- [What to work on]
Transcribe the listing verbatim. Do not carry over any pictures.
──────── Data shown ────────
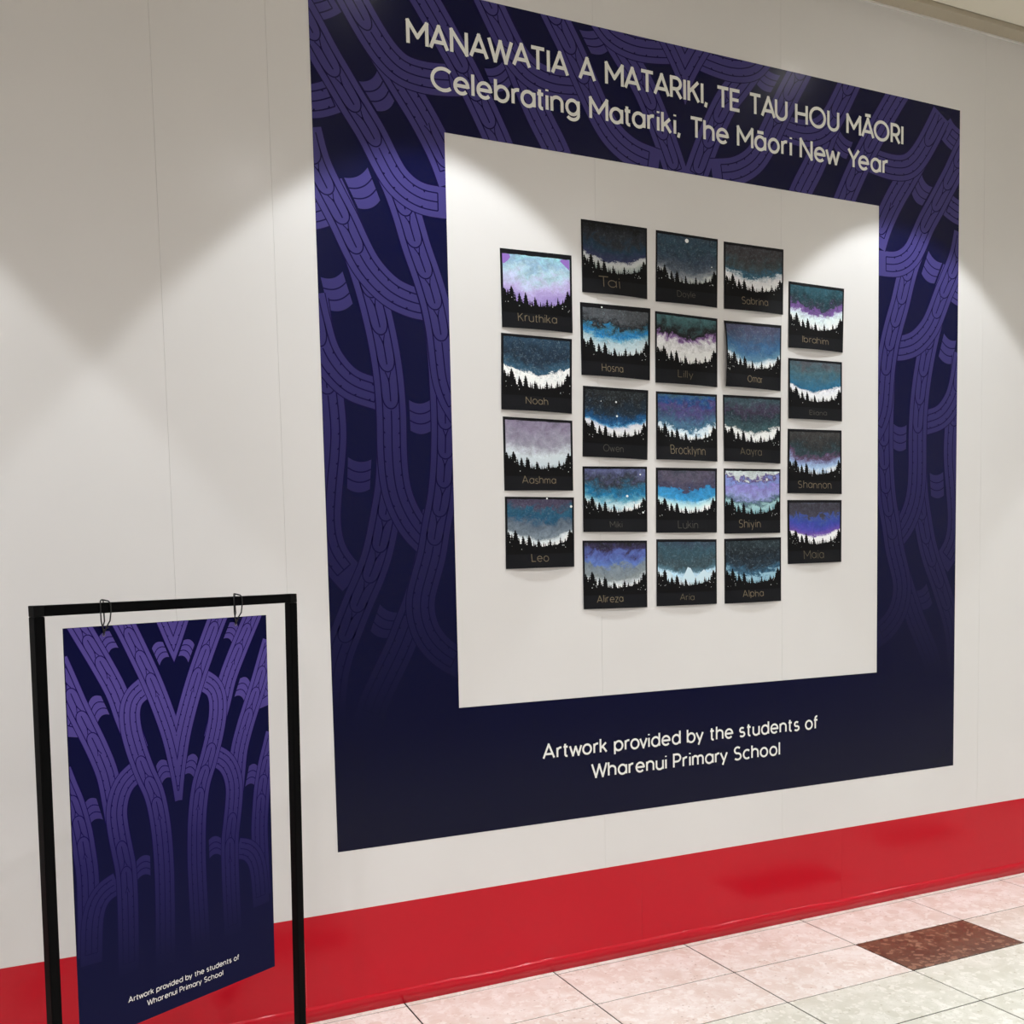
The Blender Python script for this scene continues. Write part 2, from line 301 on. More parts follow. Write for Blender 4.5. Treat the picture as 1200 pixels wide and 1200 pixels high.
BANNER_PLUGS=[[(0.0864, 0.0326), (0.1169, 0.0137), (0.1386, 0.0553), (0.1107, 0.0712)], [(0.0551, 0.1801), (0.088, 0.167), (0.1084, 0.2142), (0.076, 0.2304)], [(0.2308, 0.0643), (0.2628, 0.0507), (0.2799, 0.0898), (0.251, 0.1088)], [(0.1659, 0.5889), (0.2049, 0.5853), (0.2042, 0.635), (0.1669, 0.6366)], [(0.0322, 0.4222), (0.0654, 0.4108), (0.0807, 0.4649), (0.0434, 0.4732)]]
BANNER_PLUGS_RIGHT=[[(0.3259, 0.3516), (0.3559, 0.3607), (0.3428, 0.4121), (0.3122, 0.3983)]]
SHEET_CORNERS={'kruthika': [(1.5937, 2.6838), (1.8845, 2.6874), (1.8825, 2.4064), (1.5952, 2.4062)], 'noah': [(1.5913, 2.3864), (1.8803, 2.3845), (1.8731, 2.111), (1.5846, 2.1142)], 'aashma': [(1.5907, 2.0902), (1.8762, 2.086), (1.8747, 1.8271), (1.591, 1.8242)], 'leo': [(1.5922, 1.8027), (1.8778, 1.8018), (1.8728, 1.5433), (1.5892, 1.5399)], 'tai': [(1.9266, 2.8241), (2.2144, 2.8234), (2.2107, 2.5572), (1.9269, 2.5589)], 'hosna': [(1.9172, 2.5224), (2.2257, 2.5248), (2.2181, 2.2519), (1.9176, 2.2558)], 'owen': [(1.9241, 2.217), (2.2117, 2.2143), (2.2041, 1.9486), (1.9173, 1.9547)], 'mihi': [(1.9166, 1.9182), (2.2018, 1.9224), (2.1983, 1.6707), (1.9138, 1.6726)], 'alireza': [(1.9113, 1.6405), (2.1978, 1.6377), (2.1942, 1.3785), (1.9101, 1.381)], 'doyle': [(2.2548, 2.8217), (2.5439, 2.8187), (2.5375, 2.5525), (2.2493, 2.5525)], 'lilly': [(2.2469, 2.517), (2.5393, 2.5112), (2.535, 2.2424), (2.2433, 2.2451)], 'brooklynn': [(2.2467, 2.2128), (2.5347, 2.2139), (2.5326, 1.9493), (2.2433, 1.9511)], 'lydia': [(2.2429, 1.9199), (2.5323, 1.9222), (2.5281, 1.6668), (2.2395, 1.6671)], 'aria': [(2.2411, 1.6422), (2.5279, 1.6395), (2.5257, 1.3799), (2.2377, 1.3802)], 'sabrina': [(2.5727, 2.8136), (2.8711, 2.8142), (2.8661, 2.5526), (2.5707, 2.552)], 'omar': [(2.5703, 2.507), (2.8593, 2.5092), (2.8542, 2.2435), (2.5725, 2.2478)], 'aayra': [(2.5639, 2.2154), (2.8564, 2.2176), (2.8512, 1.9476), (2.566, 1.9517)], 'shiyin': [(2.5658, 1.9228), (2.8533, 1.9249), (2.8504, 1.6629), (2.5659, 1.6614)], 'alpha': [(2.5658, 1.6408), (2.8548, 1.6452), (2.8541, 1.3806), (2.5659, 1.3785)], 'ibrahim': [(2.8973, 2.6906), (3.1937, 2.6868), (3.1851, 2.4206), (2.8946, 2.4222)], 'ahlana': [(2.8945, 2.3807), (3.1829, 2.3813), (3.1813, 2.1328), (2.894, 2.134)], 'shannon': [(2.8917, 2.0921), (3.1814, 2.0951), (3.1822, 1.8261), (2.8889, 1.827)], 'maia': [(2.8888, 1.7988), (3.1823, 1.8007), (3.1807, 1.5364), (2.8905, 1.5329)]}

def smooth_path(pts, step):
    P = [Vector(p) for p in pts]
    P = [P[0] * 2 - P[1]] + P + [P[-1] * 2 - P[-2]]
    out = []
    for i in range(1, len(P) - 2):
        p0, p1, p2, p3 = P[i - 1:i + 3]
        n = max(2, int((p2 - p1).length / step))
        for k in range(n):
            t = k / n
            out.append(0.5 * ((2 * p1) + (p2 - p0) * t + (2 * p0 - 5 * p1 + 4 * p2 - p3) * t * t + (3 * p1 - p0 - 3 * p2 + p3) * t ** 3))
    out.append(P[-2])
    for _ in range(3):
        out = [out[0]] + [(out[i - 1] + out[i] * 2 + out[i + 1]) / 4 for i in range(1, len(out) - 1)] + [out[-1]]
    return out
class Path:
    def __init__(s, pts, step):
        s.p = smooth_path(pts, step); s.d = [0.0]
        for a, b in zip(s.p[:-1], s.p[1:]): s.d.append(s.d[-1] + (b - a).length)
        s.L = s.d[-1]
    def at(s, l, off):
        l = min(max(l, 0), s.L - 1e-6); i = 0
        lo, hi = 0, len(s.d) - 2
        while lo < hi:
            m = (lo + hi + 1) // 2
            if s.d[m] <= l: lo = m
            else: hi = m - 1
        i = lo; k = (l - s.d[i]) / max(1e-9, s.d[i + 1] - s.d[i])
        def T(j):
            a = s.p[max(j - 1, 0)]; b = s.p[min(j + 1, len(s.p) - 1)]; return (b - a).normalized()
        t = (T(i) * (1 - k) + T(min(i + 1, len(s.p) - 1)) * k).normalized()
        q = s.p[i].lerp(s.p[i + 1], k)
        return q + Vector((t.y, -t.x)) * off
def ribbon(bm, pts, w, lay, w2=None):
    n = len(pts); L = []; R = []
    w2 = w if w2 is None else w2
    for i, p in enumerate(pts):
        t = pts[min(i + 1, n - 1)] - pts[max(i - 1, 0)]
        if t.length < 1e-9: t = Vector((1, 0))
        t.normalize(); nn = Vector((t.y, -t.x)); ww = (w + (w2 - w) * i / max(1, n - 1)) / 2
        L.append(bm.verts.new((p.x + nn.x * ww, lay, p.y + nn.y * ww))); R.append(bm.verts.new((p.x - nn.x * ww, lay, p.y - nn.y * ww)))
    for i in range(n - 1):
        try: bm.faces.new((L[i], L[i + 1], R[i + 1], R[i]))
        except ValueError: pass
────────
- [The reply]
The Blender Python script for this scene continues. Write part 2, from line 301 on. More parts follow. Write for Blender 4.5. Treat the picture as 1200 pixels wide and 1200 pixels high.
BANNER_PLUGS=[[(0.0864, 0.0326), (0.1169, 0.0137), (0.1386, 0.0553), (0.1107, 0.0712)], [(0.0551, 0.1801), (0.088, 0.167), (0.1084, 0.2142), (0.076, 0.2304)], [(0.2308, 0.0643), (0.2628, 0.0507), (0.2799, 0.0898), (0.251, 0.1088)], [(0.1659, 0.5889), (0.2049, 0.5853), (0.2042, 0.635), (0.1669, 0.6366)], [(0.0322, 0.4222), (0.0654, 0.4108), (0.0807, 0.4649), (0.0434, 0.4732)]]
BANNER_PLUGS_RIGHT=[[(0.3259, 0.3516), (0.3559, 0.3607), (0.3428, 0.4121), (0.3122, 0.3983)]]
SHEET_CORNERS={'kruthika': [(1.5937, 2.6838), (1.8845, 2.6874), (1.8825, 2.4064), (1.5952, 2.4062)], 'noah': [(1.5913, 2.3864), (1.8803, 2.3845), (1.8731, 2.111), (1.5846, 2.1142)], 'aashma': [(1.5907, 2.0902), (1.8762, 2.086), (1.8747, 1.8271), (1.591, 1.8242)], 'leo': [(1.5922, 1.8027), (1.8778, 1.8018), (1.8728, 1.5433), (1.5892, 1.5399)], 'tai': [(1.9266, 2.8241), (2.2144, 2.8234), (2.2107, 2.5572), (1.9269, 2.5589)], 'hosna': [(1.9172, 2.5224), (2.2257, 2.5248), (2.2181, 2.2519), (1.9176, 2.2558)], 'owen': [(1.9241, 2.217), (2.2117, 2.2143), (2.2041, 1.9486), (1.9173, 1.9547)], 'mihi': [(1.9166, 1.9182), (2.2018, 1.9224), (2.1983, 1.6707), (1.9138, 1.6726)], 'alireza': [(1.9113, 1.6405), (2.1978, 1.6377), (2.1942, 1.3785), (1.9101, 1.381)], 'doyle': [(2.2548, 2.8217), (2.5439, 2.8187), (2.5375, 2.5525), (2.2493, 2.5525)], 'lilly': [(2.2469, 2.517), (2.5393, 2.5112), (2.535, 2.2424), (2.2433, 2.2451)], 'brooklynn': [(2.2467, 2.2128), (2.5347, 2.2139), (2.5326, 1.9493), (2.2433, 1.9511)], 'lydia': [(2.2429, 1.9199), (2.5323, 1.9222), (2.5281, 1.6668), (2.2395, 1.6671)], 'aria': [(2.2411, 1.6422), (2.5279, 1.6395), (2.5257, 1.3799), (2.2377, 1.3802)], 'sabrina': [(2.5727, 2.8136), (2.8711, 2.8142), (2.8661, 2.5526), (2.5707, 2.552)], 'omar': [(2.5703, 2.507), (2.8593, 2.5092), (2.8542, 2.2435), (2.5725, 2.2478)], 'aayra': [(2.5639, 2.2154), (2.8564, 2.2176), (2.8512, 1.9476), (2.566, 1.9517)], 'shiyin': [(2.5658, 1.9228), (2.8533, 1.9249), (2.8504, 1.6629), (2.5659, 1.6614)], 'alpha': [(2.5658, 1.6408), (2.8548, 1.6452), (2.8541, 1.3806), (2.5659, 1.3785)], 'ibrahim': [(2.8973, 2.6906), (3.1937, 2.6868), (3.1851, 2.4206), (2.8946, 2.4222)], 'ahlana': [(2.8945, 2.3807), (3.1829, 2.3813), (3.1813, 2.1328), (2.894, 2.134)], 'shannon': [(2.8917, 2.0921), (3.1814, 2.0951), (3.1822, 1.8261), (2.8889, 1.827)], 'maia': [(2.8888, 1.7988), (3.1823, 1.8007), (3.1807, 1.5364), (2.8905, 1.5329)]}

def smooth_path(pts, step):
    P = [Vector(p) for p in pts]
    P = [P[0] * 2 - P[1]] + P + [P[-1] * 2 - P[-2]]
    out = []
    for i in range(1, len(P) - 2):
        p0, p1, p2, p3 = P[i - 1:i + 3]
        n = max(2, int((p2 - p1).length / step))
        for k in range(n):
            t = k / n
            out.append(0.5 * ((2 * p1) + (p2 - p0) * t + (2 * p0 - 5 * p1 + 4 * p2 - p3) * t * t + (3 * p1 - p0 - 3 * p2 + p3) * t ** 3))
    out.append(P[-2])
    for _ in range(3):
        out = [out[0]] + [(out[i - 1] + out[i] * 2 + out[i + 1]) / 4 for i in range(1, len(out) - 1)] + [out[-1]]
    return out
class Path:
    def __init__(s, pts, step):
        s.p = smooth_path(pts, step); s.d = [0.0]
        for a, b in zip(s.p[:-1], s.p[1:]): s.d.append(s.d[-1] + (b - a).length)
        s.L = s.d[-1]
    def at(s, l, off):
        l = min(max(l, 0), s.L - 1e-6); i = 0
        lo, hi = 0, len(s.d) - 2
        while lo < hi:
            m = (lo + hi + 1) // 2
            if s.d[m] <= l: lo = m
            else: hi = m - 1
        i = lo; k = (l - s.d[i]) / max(1e-9, s.d[i + 1] - s.d[i])
        def T(j):
            a = s.p[max(j - 1, 0)]; b = s.p[min(j + 1, len(s.p) - 1)]; return (b - a).normalized()
        t = (T(i) * (1 - k) + T(min(i + 1, len(s.p) - 1)) * k).normalized()
        q = s.p[i].lerp(s.p[i + 1], k)
        return q + Vector((t.y, -t.x)) * off
def ribbon(bm, pts, w, lay, w2=None):
    n = len(pts); L = []; R = []
    w2 = w if w2 is None else w2
    for i, p in enumerate(pts):
        t = pts[min(i + 1, n - 1)] - pts[max(i - 1, 0)]
        if t.length < 1e-9: t = Vector((1, 0))
        t.normalize(); nn = Vector((t.y, -t.x)); ww = (w + (w2 - w) * i / max(1, n - 1)) / 2
        L.append(bm.verts.new((p.x + nn.x * ww, lay, p.y + nn.y * ww))); R.append(bm.verts.new((p.x - nn.x * ww, lay, p.y - nn.y * ww)))
    for i in range(n - 1):
        try: bm.faces.new((L[i], L[i + 1], R[i + 1], R[i]))
        except ValueError: pass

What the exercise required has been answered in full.